GIVEN PROBLEM:
What follows is a listing to be transcribed exactly.

DATA PROVIDED:
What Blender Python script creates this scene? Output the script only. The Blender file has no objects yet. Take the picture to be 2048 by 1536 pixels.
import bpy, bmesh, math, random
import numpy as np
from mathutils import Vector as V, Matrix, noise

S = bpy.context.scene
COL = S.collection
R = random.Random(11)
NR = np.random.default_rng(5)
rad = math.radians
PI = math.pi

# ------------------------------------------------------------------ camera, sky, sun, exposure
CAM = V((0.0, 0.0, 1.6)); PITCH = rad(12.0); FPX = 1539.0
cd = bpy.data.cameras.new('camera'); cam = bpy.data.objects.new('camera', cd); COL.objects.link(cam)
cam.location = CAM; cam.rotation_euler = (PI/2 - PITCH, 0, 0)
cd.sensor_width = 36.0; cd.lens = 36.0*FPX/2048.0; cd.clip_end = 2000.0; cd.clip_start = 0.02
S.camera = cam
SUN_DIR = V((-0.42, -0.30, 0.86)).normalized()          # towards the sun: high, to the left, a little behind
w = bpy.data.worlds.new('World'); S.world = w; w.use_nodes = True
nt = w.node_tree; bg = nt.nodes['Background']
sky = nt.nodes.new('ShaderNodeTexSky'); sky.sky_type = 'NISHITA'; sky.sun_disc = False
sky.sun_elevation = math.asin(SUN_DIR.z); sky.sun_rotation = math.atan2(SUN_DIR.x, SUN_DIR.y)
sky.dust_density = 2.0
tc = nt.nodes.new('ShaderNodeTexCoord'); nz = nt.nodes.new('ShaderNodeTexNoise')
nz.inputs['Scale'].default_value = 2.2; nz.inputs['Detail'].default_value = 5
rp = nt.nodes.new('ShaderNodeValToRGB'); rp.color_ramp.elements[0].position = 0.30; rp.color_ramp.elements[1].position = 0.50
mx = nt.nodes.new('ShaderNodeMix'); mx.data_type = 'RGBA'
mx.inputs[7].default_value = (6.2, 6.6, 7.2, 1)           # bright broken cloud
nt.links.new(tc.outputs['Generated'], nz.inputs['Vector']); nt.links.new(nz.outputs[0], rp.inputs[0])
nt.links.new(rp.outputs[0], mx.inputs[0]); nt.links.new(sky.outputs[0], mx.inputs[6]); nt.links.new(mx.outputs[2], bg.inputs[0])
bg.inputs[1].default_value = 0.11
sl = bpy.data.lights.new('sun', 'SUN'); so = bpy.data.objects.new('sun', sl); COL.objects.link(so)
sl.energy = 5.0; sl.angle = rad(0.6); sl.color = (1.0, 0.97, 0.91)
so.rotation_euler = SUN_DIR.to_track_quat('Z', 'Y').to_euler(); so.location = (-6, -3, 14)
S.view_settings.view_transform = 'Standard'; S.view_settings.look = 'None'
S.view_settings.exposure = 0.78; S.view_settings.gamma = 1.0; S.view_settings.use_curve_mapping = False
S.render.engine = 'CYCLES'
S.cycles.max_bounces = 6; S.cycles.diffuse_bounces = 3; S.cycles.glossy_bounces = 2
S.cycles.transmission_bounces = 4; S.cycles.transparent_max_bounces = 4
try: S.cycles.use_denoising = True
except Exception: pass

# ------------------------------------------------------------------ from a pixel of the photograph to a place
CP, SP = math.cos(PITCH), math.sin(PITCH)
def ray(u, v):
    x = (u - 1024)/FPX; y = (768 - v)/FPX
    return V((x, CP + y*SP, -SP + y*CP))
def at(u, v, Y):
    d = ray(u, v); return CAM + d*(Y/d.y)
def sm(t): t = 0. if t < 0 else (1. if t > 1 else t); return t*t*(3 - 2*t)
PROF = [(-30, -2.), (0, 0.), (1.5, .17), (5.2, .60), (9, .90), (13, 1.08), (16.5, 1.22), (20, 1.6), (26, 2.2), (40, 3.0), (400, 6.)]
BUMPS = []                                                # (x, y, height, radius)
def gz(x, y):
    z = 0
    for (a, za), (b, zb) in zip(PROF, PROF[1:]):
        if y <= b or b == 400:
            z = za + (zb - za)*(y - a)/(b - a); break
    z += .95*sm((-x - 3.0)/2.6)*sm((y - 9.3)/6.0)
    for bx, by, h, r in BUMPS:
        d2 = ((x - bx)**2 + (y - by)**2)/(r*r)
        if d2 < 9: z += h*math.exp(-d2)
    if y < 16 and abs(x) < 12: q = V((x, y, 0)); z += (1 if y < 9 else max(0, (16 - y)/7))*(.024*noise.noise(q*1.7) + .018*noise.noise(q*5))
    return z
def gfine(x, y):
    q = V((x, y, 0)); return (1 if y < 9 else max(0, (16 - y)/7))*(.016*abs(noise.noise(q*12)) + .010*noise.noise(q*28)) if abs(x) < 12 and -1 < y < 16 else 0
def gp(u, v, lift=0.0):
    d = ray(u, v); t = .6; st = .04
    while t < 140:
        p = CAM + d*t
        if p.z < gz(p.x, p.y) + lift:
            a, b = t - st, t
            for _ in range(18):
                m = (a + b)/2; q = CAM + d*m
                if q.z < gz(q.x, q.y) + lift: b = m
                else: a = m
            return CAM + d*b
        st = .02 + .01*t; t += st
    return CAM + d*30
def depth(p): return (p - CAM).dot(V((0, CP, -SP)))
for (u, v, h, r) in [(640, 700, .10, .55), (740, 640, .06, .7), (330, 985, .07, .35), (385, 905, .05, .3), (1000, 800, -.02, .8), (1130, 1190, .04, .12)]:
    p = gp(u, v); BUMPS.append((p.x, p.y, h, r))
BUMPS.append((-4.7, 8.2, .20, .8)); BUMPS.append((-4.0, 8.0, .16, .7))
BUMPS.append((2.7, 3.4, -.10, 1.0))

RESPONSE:
What Blender Python script creates this scene? Output the script only. The Blender file has no objects yet. Take the picture to be 2048 by 1536 pixels.
import bpy, bmesh, math, random
import numpy as np
from mathutils import Vector as V, Matrix, noise

S = bpy.context.scene
COL = S.collection
R = random.Random(11)
NR = np.random.default_rng(5)
rad = math.radians
PI = math.pi

# ------------------------------------------------------------------ camera, sky, sun, exposure
CAM = V((0.0, 0.0, 1.6)); PITCH = rad(12.0); FPX = 1539.0
cd = bpy.data.cameras.new('camera'); cam = bpy.data.objects.new('camera', cd); COL.objects.link(cam)
cam.location = CAM; cam.rotation_euler = (PI/2 - PITCH, 0, 0)
cd.sensor_width = 36.0; cd.lens = 36.0*FPX/2048.0; cd.clip_end = 2000.0; cd.clip_start = 0.02
S.camera = cam
SUN_DIR = V((-0.42, -0.30, 0.86)).normalized()          # towards the sun: high, to the left, a little behind
w = bpy.data.worlds.new('World'); S.world = w; w.use_nodes = True
nt = w.node_tree; bg = nt.nodes['Background']
sky = nt.nodes.new('ShaderNodeTexSky'); sky.sky_type = 'NISHITA'; sky.sun_disc = False
sky.sun_elevation = math.asin(SUN_DIR.z); sky.sun_rotation = math.atan2(SUN_DIR.x, SUN_DIR.y)
sky.dust_density = 2.0
tc = nt.nodes.new('ShaderNodeTexCoord'); nz = nt.nodes.new('ShaderNodeTexNoise')
nz.inputs['Scale'].default_value = 2.2; nz.inputs['Detail'].default_value = 5
rp = nt.nodes.new('ShaderNodeValToRGB'); rp.color_ramp.elements[0].position = 0.30; rp.color_ramp.elements[1].position = 0.50
mx = nt.nodes.new('ShaderNodeMix'); mx.data_type = 'RGBA'
mx.inputs[7].default_value = (6.2, 6.6, 7.2, 1)           # bright broken cloud
nt.links.new(tc.outputs['Generated'], nz.inputs['Vector']); nt.links.new(nz.outputs[0], rp.inputs[0])
nt.links.new(rp.outputs[0], mx.inputs[0]); nt.links.new(sky.outputs[0], mx.inputs[6]); nt.links.new(mx.outputs[2], bg.inputs[0])
bg.inputs[1].default_value = 0.11
sl = bpy.data.lights.new('sun', 'SUN'); so = bpy.data.objects.new('sun', sl); COL.objects.link(so)
sl.energy = 5.0; sl.angle = rad(0.6); sl.color = (1.0, 0.97, 0.91)
so.rotation_euler = SUN_DIR.to_track_quat('Z', 'Y').to_euler(); so.location = (-6, -3, 14)
S.view_settings.view_transform = 'Standard'; S.view_settings.look = 'None'
S.view_settings.exposure = 0.78; S.view_settings.gamma = 1.0; S.view_settings.use_curve_mapping = False
S.render.engine = 'CYCLES'
S.cycles.max_bounces = 6; S.cycles.diffuse_bounces = 3; S.cycles.glossy_bounces = 2
S.cycles.transmission_bounces = 4; S.cycles.transparent_max_bounces = 4
try: S.cycles.use_denoising = True
except Exception: pass

# ------------------------------------------------------------------ from a pixel of the photograph to a place
CP, SP = math.cos(PITCH), math.sin(PITCH)
def ray(u, v):
    x = (u - 1024)/FPX; y = (768 - v)/FPX
    return V((x, CP + y*SP, -SP + y*CP))
def at(u, v, Y):
    d = ray(u, v); return CAM + d*(Y/d.y)
def sm(t): t = 0. if t < 0 else (1. if t > 1 else t); return t*t*(3 - 2*t)
PROF = [(-30, -2.), (0, 0.), (1.5, .17), (5.2, .60), (9, .90), (13, 1.08), (16.5, 1.22), (20, 1.6), (26, 2.2), (40, 3.0), (400, 6.)]
BUMPS = []                                                # (x, y, height, radius)
def gz(x, y):
    z = 0
    for (a, za), (b, zb) in zip(PROF, PROF[1:]):
        if y <= b or b == 400:
            z = za + (zb - za)*(y - a)/(b - a); break
    z += .95*sm((-x - 3.0)/2.6)*sm((y - 9.3)/6.0)
    for bx, by, h, r in BUMPS:
        d2 = ((x - bx)**2 + (y - by)**2)/(r*r)
        if d2 < 9: z += h*math.exp(-d2)
    if y < 16 and abs(x) < 12: q = V((x, y, 0)); z += (1 if y < 9 else max(0, (16 - y)/7))*(.024*noise.noise(q*1.7) + .018*noise.noise(q*5))
    return z
def gfine(x, y):
    q = V((x, y, 0)); return (1 if y < 9 else max(0, (16 - y)/7))*(.016*abs(noise.noise(q*12)) + .010*noise.noise(q*28)) if abs(x) < 12 and -1 < y < 16 else 0
def gp(u, v, lift=0.0):
    d = ray(u, v); t = .6; st = .04
    while t < 140:
        p = CAM + d*t
        if p.z < gz(p.x, p.y) + lift:
            a, b = t - st, t
            for _ in range(18):
                m = (a + b)/2; q = CAM + d*m
                if q.z < gz(q.x, q.y) + lift: b = m
                else: a = m
            return CAM + d*b
        st = .02 + .01*t; t += st
    return CAM + d*30
def depth(p): return (p - CAM).dot(V((0, CP, -SP)))
for (u, v, h, r) in [(640, 700, .10, .55), (740, 640, .06, .7), (330, 985, .07, .35), (385, 905, .05, .3), (1000, 800, -.02, .8), (1130, 1190, .04, .12)]:
    p = gp(u, v); BUMPS.append((p.x, p.y, h, r))
BUMPS.append((-4.7, 8.2, .20, .8)); BUMPS.append((-4.0, 8.0, .16, .7))
BUMPS.append((2.7, 3.4, -.10, 1.0))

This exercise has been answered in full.